**TASK TO COMPLETE**
Begin with the line that contains "Keep writing the" and continue down through the line that contains "CZ = rbf_eval(model, CX.ravel(), CY.ravel()).reshape(CX.shape)"; reproduce those lines exactly and only those.

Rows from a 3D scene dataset
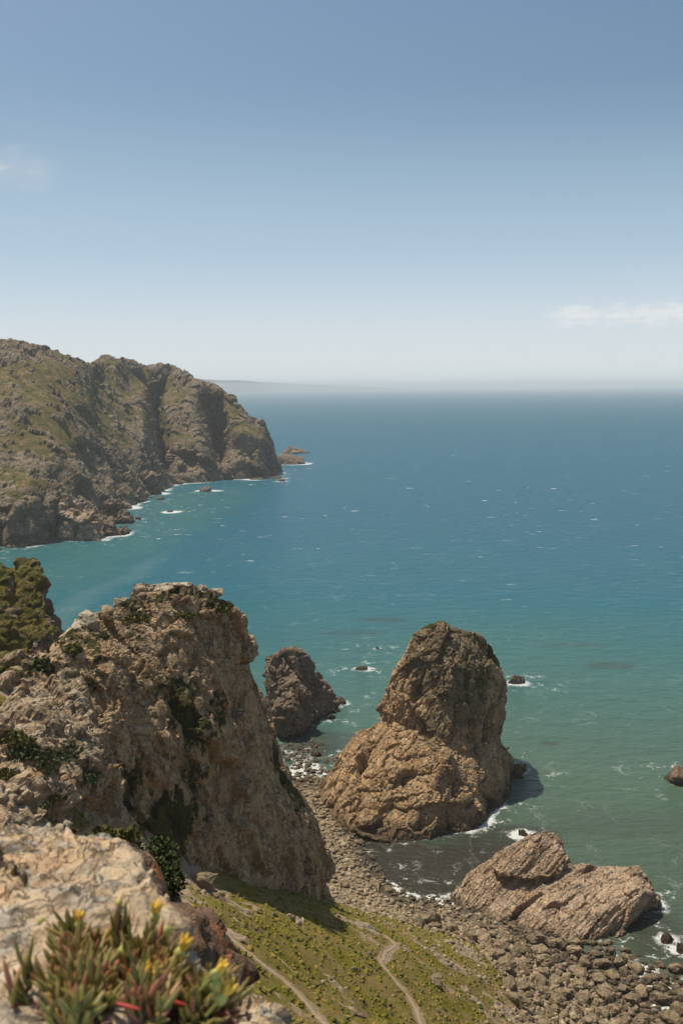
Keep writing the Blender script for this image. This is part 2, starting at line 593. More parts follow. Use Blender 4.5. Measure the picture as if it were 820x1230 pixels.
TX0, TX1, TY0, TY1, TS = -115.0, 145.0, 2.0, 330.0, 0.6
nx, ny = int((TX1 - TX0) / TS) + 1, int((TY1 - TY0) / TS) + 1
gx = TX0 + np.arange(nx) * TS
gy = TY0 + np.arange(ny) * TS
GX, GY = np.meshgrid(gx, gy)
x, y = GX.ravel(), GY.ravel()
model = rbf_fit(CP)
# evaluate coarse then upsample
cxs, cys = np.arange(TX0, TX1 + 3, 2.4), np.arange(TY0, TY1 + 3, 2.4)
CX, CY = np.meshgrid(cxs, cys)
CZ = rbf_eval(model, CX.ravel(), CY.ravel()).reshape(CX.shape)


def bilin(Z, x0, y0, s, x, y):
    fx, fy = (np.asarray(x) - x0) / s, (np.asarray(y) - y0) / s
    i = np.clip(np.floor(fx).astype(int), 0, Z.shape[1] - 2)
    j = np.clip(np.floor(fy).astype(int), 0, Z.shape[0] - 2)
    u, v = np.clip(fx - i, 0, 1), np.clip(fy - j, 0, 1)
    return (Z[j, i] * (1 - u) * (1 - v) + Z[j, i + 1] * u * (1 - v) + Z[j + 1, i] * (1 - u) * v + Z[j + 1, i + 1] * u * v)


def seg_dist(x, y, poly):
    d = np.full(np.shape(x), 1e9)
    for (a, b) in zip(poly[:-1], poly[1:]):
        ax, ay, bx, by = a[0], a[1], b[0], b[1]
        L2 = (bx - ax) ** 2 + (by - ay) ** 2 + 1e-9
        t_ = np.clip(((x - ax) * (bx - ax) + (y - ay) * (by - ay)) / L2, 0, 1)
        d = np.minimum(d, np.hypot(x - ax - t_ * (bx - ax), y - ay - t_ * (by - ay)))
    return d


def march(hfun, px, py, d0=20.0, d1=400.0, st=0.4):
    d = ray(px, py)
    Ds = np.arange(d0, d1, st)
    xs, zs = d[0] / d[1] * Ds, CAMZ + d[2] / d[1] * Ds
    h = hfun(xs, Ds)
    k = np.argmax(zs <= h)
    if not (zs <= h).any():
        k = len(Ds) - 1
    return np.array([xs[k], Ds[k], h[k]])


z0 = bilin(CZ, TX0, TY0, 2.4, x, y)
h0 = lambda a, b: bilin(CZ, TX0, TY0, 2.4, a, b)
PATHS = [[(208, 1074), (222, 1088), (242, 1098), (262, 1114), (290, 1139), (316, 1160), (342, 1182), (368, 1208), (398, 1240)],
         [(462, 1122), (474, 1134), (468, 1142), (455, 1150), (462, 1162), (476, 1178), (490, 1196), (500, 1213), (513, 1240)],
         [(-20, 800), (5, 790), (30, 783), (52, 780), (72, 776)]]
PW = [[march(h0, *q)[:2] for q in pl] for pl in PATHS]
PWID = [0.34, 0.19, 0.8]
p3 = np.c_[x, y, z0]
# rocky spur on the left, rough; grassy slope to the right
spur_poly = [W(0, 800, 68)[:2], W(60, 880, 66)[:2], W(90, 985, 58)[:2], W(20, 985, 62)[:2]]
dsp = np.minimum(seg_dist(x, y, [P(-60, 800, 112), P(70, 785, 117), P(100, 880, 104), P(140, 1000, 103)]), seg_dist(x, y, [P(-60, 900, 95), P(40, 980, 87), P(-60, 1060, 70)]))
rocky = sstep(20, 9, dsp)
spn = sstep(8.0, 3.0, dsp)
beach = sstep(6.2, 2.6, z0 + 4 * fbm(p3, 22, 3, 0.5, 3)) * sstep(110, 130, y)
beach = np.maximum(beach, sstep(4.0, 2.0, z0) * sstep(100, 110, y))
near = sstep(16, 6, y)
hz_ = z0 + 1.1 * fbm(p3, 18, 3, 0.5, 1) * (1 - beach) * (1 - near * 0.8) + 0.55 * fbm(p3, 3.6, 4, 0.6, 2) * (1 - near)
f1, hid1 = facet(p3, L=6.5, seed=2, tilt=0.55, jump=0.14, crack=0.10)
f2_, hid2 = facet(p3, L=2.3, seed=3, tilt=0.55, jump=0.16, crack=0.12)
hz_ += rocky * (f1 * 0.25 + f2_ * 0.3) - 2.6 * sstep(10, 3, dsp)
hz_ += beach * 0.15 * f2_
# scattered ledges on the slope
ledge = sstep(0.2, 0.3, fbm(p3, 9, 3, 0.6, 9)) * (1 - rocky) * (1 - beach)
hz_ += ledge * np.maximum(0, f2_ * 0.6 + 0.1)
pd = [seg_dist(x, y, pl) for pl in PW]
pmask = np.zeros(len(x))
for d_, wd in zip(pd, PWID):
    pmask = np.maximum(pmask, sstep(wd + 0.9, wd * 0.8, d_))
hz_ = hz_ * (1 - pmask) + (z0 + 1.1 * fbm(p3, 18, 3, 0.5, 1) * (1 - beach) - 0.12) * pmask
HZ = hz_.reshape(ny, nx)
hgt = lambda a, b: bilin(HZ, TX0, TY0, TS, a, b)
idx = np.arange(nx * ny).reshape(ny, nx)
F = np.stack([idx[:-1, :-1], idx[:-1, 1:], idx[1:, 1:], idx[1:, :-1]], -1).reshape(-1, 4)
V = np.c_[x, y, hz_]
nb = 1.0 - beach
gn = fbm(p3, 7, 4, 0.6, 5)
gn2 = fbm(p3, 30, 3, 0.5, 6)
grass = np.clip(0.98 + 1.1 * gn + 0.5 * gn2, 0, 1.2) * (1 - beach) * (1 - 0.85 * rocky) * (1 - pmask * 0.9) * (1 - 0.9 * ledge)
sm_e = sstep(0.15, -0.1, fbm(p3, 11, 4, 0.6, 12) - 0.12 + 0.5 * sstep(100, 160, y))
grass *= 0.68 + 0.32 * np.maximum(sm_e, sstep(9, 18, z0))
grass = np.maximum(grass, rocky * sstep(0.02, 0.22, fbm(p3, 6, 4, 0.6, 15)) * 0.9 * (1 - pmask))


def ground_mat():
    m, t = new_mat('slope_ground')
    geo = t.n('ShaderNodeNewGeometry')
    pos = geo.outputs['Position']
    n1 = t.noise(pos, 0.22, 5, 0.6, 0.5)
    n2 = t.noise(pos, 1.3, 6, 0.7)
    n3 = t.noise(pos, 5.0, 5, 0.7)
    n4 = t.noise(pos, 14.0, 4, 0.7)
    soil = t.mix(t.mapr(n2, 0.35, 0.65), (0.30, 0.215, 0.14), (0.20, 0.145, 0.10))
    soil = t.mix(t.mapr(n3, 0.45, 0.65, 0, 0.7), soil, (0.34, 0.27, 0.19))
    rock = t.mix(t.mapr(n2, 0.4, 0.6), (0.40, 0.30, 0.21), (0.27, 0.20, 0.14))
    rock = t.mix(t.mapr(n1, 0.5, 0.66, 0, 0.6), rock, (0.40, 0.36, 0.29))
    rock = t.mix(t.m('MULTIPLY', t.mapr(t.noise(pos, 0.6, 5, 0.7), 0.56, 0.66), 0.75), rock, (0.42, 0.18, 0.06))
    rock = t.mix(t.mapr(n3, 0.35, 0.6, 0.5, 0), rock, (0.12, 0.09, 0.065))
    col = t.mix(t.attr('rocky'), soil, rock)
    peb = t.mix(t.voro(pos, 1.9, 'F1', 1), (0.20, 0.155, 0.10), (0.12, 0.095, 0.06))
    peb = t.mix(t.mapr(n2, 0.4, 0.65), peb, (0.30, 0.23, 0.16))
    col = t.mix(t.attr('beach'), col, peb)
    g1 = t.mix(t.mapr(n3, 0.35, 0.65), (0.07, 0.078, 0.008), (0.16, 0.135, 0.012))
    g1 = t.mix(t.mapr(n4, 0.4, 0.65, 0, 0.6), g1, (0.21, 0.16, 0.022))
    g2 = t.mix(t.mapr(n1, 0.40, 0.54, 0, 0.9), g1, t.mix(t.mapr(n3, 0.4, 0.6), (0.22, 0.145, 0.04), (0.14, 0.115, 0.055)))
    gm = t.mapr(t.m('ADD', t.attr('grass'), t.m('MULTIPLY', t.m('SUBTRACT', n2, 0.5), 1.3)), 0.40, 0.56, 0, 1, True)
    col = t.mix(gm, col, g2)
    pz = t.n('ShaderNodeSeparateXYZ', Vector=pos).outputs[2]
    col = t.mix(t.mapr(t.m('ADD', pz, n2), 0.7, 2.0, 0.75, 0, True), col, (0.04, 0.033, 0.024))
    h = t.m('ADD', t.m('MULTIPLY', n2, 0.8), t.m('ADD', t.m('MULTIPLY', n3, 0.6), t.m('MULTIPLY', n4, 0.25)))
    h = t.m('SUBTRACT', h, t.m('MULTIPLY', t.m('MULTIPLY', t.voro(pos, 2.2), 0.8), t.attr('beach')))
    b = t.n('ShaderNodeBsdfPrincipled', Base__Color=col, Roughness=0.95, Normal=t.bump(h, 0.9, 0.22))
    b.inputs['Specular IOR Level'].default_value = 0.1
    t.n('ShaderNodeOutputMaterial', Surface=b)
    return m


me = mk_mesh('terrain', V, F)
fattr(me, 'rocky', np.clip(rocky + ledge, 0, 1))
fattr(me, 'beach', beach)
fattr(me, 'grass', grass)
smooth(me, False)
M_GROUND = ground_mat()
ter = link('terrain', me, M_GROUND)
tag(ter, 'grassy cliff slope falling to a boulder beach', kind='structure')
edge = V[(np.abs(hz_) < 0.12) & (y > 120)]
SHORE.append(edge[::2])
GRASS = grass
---
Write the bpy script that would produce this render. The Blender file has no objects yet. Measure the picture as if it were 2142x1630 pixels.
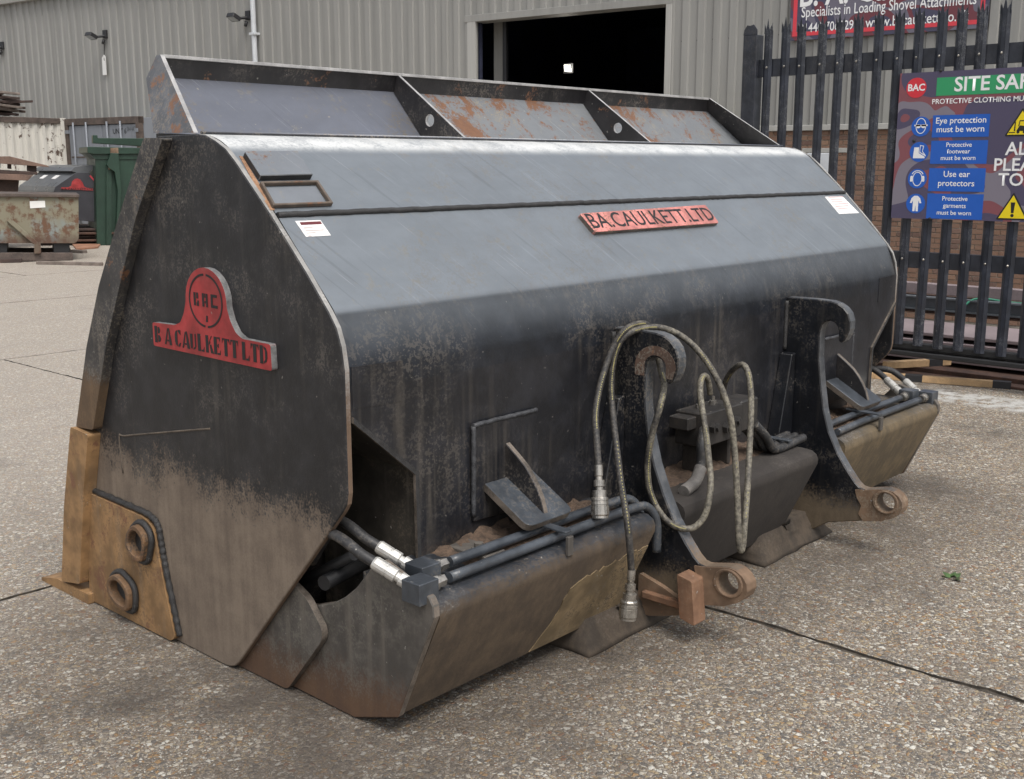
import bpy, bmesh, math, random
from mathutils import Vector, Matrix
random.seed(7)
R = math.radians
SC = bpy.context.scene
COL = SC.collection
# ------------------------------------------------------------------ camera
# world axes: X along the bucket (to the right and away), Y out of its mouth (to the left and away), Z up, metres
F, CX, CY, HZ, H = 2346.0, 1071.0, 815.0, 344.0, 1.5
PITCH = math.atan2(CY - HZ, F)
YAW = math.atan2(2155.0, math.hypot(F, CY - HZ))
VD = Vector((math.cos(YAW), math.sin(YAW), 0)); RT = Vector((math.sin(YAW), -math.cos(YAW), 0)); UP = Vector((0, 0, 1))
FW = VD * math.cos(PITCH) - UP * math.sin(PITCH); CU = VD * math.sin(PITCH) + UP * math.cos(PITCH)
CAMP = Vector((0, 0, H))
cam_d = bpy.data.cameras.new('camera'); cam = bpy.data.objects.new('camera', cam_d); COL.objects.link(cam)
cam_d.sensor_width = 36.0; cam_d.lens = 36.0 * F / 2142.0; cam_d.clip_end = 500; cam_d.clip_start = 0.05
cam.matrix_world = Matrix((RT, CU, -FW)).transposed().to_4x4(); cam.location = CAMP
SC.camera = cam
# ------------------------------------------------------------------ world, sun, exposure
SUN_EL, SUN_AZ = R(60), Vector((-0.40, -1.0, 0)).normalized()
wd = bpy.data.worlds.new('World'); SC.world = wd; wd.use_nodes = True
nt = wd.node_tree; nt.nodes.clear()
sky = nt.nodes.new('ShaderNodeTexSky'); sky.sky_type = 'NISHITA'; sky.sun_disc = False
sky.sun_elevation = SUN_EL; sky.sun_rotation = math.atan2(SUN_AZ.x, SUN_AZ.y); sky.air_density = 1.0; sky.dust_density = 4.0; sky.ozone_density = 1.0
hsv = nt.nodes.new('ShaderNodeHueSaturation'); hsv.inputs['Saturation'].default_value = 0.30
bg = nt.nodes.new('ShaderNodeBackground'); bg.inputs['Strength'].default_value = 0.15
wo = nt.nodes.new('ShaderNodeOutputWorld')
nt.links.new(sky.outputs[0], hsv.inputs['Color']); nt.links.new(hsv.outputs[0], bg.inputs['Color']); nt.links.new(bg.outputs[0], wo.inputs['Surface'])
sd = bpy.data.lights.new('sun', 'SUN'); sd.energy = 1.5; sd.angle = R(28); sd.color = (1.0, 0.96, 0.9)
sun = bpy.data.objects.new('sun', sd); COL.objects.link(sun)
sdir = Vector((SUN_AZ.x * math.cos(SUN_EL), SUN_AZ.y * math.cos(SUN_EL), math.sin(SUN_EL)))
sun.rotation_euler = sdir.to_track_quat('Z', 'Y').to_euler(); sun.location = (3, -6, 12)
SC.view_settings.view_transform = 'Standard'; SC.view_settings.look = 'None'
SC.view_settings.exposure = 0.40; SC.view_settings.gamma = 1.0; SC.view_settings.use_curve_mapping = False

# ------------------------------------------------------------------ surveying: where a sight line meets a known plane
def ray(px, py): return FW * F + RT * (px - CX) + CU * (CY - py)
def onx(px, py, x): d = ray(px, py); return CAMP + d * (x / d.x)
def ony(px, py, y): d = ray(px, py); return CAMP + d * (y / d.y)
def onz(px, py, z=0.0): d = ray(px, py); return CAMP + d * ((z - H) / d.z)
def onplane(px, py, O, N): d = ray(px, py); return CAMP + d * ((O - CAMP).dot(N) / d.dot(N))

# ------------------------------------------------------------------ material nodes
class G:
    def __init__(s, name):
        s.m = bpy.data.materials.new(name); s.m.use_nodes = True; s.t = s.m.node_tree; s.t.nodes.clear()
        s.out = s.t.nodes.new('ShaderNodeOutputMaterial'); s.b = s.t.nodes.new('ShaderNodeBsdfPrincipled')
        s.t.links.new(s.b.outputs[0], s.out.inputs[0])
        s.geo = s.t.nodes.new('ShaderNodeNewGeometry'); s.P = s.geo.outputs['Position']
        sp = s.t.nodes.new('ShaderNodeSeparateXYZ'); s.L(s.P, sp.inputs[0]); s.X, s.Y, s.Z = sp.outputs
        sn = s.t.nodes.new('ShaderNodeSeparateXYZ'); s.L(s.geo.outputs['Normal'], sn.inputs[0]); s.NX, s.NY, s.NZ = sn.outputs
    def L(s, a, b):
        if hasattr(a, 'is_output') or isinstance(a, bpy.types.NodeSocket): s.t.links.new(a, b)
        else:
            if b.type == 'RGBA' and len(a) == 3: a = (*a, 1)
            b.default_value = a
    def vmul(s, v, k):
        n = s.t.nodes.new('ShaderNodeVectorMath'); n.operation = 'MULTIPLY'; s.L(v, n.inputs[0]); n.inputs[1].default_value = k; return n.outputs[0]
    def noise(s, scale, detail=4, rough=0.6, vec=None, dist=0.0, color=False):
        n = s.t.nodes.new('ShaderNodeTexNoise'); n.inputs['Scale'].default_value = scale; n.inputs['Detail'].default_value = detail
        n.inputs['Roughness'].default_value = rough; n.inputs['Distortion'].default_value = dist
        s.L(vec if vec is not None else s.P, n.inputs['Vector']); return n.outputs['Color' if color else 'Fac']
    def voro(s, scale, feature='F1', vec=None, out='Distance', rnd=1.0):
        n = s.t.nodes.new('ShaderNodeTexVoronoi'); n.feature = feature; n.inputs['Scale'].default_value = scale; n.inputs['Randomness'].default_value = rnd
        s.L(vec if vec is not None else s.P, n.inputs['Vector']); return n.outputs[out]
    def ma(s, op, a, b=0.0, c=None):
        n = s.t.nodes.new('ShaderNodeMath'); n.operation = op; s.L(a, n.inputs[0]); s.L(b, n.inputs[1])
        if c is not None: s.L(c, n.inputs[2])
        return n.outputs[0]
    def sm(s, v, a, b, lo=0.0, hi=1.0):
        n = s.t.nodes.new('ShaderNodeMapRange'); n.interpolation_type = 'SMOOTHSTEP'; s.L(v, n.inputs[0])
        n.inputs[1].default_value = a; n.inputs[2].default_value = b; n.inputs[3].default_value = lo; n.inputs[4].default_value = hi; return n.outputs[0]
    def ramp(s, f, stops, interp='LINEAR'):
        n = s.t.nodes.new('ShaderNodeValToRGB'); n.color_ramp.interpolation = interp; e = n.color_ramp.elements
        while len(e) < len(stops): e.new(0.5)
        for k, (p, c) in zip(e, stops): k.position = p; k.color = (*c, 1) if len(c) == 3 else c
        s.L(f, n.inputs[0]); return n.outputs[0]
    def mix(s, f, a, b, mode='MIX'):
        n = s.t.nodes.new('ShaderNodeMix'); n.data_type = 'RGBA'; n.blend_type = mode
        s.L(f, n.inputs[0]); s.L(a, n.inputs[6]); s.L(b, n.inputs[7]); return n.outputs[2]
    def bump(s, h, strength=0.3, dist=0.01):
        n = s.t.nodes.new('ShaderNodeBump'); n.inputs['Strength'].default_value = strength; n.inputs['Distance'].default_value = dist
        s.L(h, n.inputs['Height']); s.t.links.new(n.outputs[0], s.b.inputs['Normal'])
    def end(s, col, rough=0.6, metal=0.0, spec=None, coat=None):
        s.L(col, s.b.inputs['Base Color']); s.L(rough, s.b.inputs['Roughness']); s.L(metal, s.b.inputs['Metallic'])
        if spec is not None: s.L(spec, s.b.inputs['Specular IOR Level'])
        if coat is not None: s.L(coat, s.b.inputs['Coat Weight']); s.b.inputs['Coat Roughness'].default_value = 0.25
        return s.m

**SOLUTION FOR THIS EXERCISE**
Keep writing the Blender script for this image. This is part 2, starting at line 593. More parts follow. Use Blender 4.5. Measure the picture as if it were 820x1230 pixels.
TX0, TX1, TY0, TY1, TS = -115.0, 145.0, 2.0, 330.0, 0.6
nx, ny = int((TX1 - TX0) / TS) + 1, int((TY1 - TY0) / TS) + 1
gx = TX0 + np.arange(nx) * TS
gy = TY0 + np.arange(ny) * TS
GX, GY = np.meshgrid(gx, gy)
x, y = GX.ravel(), GY.ravel()
model = rbf_fit(CP)
# evaluate coarse then upsample
cxs, cys = np.arange(TX0, TX1 + 3, 2.4), np.arange(TY0, TY1 + 3, 2.4)
CX, CY = np.meshgrid(cxs, cys)
CZ = rbf_eval(model, CX.ravel(), CY.ravel()).reshape(CX.shape)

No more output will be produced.